Outlook 2024: Germany in survival mode, recovery elusive

Expectations are very low for the German real estate market next year and industry professionals pin their hopes on 2025 and beyond, experts agreed at Real Asset Media’s European Outlook 2024: Focus on Germany briefing, which took place recently in Frankfurt, hosted by CMS.

The panel in Frankfurt. Left to right: Cieleback, Veith, Lewandowicz, Schönnenbeck, Beran

“We don’t expect many transactions in 2024, because we’ll see the knock-on effects of higher interest rates,” said Markus Beran, head of origination, international investors, Berlin Hyp. “Real estate always lags behind the real economy. But we have to be realistic: we had a long good cycle and now we’ll have a few difficult years, so we need to do our homework before we can think about making profits.”

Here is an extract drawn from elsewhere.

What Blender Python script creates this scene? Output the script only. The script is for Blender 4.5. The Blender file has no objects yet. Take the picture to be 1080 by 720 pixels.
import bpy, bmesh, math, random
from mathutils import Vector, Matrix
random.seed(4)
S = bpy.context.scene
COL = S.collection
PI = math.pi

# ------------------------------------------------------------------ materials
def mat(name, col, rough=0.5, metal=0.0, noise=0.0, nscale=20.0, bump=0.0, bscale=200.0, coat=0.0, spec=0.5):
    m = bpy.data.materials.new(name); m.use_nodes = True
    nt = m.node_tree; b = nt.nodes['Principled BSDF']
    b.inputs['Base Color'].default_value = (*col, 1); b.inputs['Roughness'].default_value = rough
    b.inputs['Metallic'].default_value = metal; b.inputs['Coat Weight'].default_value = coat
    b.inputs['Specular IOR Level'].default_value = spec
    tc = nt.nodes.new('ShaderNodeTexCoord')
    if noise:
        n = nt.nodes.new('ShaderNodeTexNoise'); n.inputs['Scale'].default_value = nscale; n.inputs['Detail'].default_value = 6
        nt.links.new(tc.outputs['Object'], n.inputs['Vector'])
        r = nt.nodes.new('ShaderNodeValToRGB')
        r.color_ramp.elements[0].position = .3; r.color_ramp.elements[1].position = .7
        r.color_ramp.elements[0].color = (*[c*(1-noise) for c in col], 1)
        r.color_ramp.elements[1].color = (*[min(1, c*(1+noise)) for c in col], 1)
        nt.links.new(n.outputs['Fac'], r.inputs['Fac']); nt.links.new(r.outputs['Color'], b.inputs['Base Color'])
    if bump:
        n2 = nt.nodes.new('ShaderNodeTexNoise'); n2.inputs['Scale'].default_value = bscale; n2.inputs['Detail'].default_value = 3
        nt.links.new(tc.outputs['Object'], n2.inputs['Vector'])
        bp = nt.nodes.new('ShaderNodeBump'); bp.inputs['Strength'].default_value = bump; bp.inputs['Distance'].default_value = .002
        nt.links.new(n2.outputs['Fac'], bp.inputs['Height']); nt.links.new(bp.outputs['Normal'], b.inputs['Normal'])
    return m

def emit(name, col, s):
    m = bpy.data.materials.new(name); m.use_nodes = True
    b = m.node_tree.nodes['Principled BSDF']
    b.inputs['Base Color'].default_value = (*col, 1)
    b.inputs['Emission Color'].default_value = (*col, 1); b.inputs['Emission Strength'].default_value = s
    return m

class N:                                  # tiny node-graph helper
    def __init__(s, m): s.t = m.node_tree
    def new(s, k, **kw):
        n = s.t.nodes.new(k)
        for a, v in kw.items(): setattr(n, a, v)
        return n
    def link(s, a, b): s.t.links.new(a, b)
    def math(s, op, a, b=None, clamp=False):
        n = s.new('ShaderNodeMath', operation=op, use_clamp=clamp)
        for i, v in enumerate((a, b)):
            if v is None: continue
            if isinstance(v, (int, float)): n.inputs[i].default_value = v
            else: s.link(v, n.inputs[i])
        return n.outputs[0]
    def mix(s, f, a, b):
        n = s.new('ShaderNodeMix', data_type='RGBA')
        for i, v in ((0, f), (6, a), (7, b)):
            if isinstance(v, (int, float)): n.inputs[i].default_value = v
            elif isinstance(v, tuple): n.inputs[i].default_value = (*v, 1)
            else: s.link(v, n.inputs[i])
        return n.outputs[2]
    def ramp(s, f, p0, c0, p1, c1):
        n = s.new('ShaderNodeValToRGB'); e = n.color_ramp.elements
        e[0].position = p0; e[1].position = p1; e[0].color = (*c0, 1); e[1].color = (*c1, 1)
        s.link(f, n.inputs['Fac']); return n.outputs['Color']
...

‘Wait and see’ is likely to be the name of the game as most investors will focus on their existing assets rather than looking for opportunities.

“Survive to ‘25 is the general feeling in the market, so ’24 is likely to be a year of holding on,” said Thomas Veith, partner, global real estate leader, PwC. “The hope is that positivity will return towards the end of the year. There is so much to keep us busy, from new regulations to digitisation and technological innovation, without us having to think about new deals.”

Many investors had become complacent in a favourable ‘lower for longer’ environment and some came to believe it could be ‘lower forever’. So the rapid rise in interest rates was a shock to the system.

“Like the proverbial frog boiling to death, investors didn’t detect the dangers of declining interest rates,” said Barbara Lewandowicz, founder, Molveno Investment Partners. “Now there’s a global belief interest rates will stay higher for longer, even if they decline a little next year, so there needs to be a shift in our investment strategy. We need to open our books and think about our capital and asset allocation.”

The surge in interest rates and the decline in transactions have affected all European countries, but Germany has been hit more than others. The engine of European growth has been spluttering, and this has hit sentiment as well as volumes.

“Germany is not in a positive state of mind now,” said Marcus Cieleback, chief urban economist, Patrizia. ”It is a challenging environment, and overall there’s a more negative outlook than in neighbouring France.”

As many foreign investors have left, domestic players are in survival mode, bracing themselves for a difficult year ahead.

“There will be no big transactions in 2024, it will be wait and see,” said Philipp Schönnenbeck, partner, CMS Hasche Sigle. “Our clients will focus on the stock they own, on asset management and on some restructuring.”

The important thing is maintaining a sense of optimism about the future.

“Germany is at risk of losing its safe haven status, but we need to keep a positive outlook, because every crisis brings opportunities,” said Veith. “The motto is survive to ’25, nichts (nothing) in ’26 and heaven in 2027.”